The Braves have guaranteed about $306 million to all players in future seasons, or $18 million less than the Yankees guaranteed one player.
The Braves' guaranteed contracts at this point include $101 million for 2020, $67 million for 2021, $34 million for 2022, $25 million for 2023, $24 million for 2024, $24 million for 2025, $21 million for 2026 and $10 million for 2027. Those figures don't include non-guaranteed money, such as club option years in contracts and projected arbitration-set salaries (which are not fully guaranteed until the player is on the opening-day roster).
Cole’s contract is the largest ever for a pitcher in total dollars (eclipsing the seven-year, $245 million deal Stephen Strasburg got from the Washington Nationals a day earlier), the largest for any player in average annual value ($36 million, topping outfielder Mike Trout’s $35.5 million-per-year deal with the Los Angeles Angels) and the fourth largest for any player in total dollars (the largest being Trout’s 12-year, $426.5 million contract).

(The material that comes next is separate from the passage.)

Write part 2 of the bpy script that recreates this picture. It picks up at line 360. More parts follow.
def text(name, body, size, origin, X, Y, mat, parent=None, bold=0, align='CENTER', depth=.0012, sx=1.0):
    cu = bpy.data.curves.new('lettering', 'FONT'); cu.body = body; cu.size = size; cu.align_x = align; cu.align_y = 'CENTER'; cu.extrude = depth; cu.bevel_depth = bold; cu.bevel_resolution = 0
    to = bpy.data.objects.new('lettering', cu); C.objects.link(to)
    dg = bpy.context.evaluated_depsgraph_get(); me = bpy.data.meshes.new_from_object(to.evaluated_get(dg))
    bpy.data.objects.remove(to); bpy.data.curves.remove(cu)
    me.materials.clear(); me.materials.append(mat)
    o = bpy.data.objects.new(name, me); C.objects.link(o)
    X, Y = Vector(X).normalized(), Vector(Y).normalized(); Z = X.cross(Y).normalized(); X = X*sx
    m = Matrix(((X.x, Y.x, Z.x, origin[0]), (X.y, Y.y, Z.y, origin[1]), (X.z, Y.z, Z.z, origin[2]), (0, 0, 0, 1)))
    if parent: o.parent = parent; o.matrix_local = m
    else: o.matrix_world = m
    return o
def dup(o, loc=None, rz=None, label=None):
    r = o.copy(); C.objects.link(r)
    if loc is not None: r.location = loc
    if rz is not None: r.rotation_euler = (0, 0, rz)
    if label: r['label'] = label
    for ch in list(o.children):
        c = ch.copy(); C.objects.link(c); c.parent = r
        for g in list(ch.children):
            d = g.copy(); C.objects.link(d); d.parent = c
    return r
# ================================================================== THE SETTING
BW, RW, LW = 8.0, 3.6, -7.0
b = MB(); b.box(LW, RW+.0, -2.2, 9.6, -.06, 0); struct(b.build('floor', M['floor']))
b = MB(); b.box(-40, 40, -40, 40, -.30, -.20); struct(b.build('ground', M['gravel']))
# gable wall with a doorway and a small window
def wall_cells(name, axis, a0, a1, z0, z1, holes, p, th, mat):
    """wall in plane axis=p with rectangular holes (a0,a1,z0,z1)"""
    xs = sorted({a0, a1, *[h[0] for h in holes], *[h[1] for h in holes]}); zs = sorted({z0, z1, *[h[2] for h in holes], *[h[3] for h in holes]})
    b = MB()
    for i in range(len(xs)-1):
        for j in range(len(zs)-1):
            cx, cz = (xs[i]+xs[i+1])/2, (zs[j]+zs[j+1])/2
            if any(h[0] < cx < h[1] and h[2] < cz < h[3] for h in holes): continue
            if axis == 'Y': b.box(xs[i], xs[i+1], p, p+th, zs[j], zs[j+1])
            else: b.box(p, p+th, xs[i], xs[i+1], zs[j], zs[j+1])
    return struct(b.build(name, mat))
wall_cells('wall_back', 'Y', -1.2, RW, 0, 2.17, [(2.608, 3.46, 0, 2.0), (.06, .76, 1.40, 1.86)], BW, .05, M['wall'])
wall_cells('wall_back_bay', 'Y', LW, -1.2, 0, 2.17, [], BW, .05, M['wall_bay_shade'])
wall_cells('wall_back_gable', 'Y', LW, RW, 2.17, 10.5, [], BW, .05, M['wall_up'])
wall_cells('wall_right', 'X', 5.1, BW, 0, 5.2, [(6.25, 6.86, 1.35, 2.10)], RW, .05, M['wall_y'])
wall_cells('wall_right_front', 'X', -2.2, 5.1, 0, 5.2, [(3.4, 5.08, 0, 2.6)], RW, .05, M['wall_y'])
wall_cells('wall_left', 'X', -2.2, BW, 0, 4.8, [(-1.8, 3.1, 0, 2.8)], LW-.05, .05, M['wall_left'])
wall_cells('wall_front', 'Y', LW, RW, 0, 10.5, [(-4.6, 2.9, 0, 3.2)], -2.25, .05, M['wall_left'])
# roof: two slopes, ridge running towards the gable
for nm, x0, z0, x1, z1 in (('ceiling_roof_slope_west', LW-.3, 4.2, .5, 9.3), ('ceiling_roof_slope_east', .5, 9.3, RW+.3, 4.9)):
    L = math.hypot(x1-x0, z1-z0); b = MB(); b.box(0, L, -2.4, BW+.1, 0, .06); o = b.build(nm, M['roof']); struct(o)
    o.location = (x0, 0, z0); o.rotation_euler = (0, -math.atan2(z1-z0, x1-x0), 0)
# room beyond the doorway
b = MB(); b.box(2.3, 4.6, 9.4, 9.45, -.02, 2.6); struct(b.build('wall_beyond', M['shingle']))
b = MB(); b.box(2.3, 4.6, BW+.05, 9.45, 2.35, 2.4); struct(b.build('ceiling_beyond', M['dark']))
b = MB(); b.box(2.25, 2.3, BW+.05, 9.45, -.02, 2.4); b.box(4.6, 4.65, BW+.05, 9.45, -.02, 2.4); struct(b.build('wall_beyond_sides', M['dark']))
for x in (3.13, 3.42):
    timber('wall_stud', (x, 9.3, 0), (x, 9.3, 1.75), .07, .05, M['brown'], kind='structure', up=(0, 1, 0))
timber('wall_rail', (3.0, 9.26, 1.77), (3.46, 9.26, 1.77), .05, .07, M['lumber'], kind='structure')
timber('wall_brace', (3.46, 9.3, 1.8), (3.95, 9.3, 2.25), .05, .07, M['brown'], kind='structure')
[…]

The Braves have been active so far this offseason, albeit choosing to buy well outside baseball's economic stratosphere. They have signed three free agents from other organizations (relief pitcher Will Smith, starting pitcher Cole Hamels and catcher Travis d'Arnaud) and have re-signed four players from last year's team (relievers Chris Martin and Darren O'Day, catcher Tyler Flowers and outfielder Nick Markakis). Those seven contracts, ranging from one to three years, have a total value of $98 million over the full length of the deals – substantial, but collectively only about 30% of the Cole contract or 40% of the Strasburg deal.
Including signed players, arbitration-eligible players and pre-arbitration players, the Braves' projected 2020 payroll currently stands at about $130 million, with more additions, foremost a power-hitting third baseman or outfielder, needed.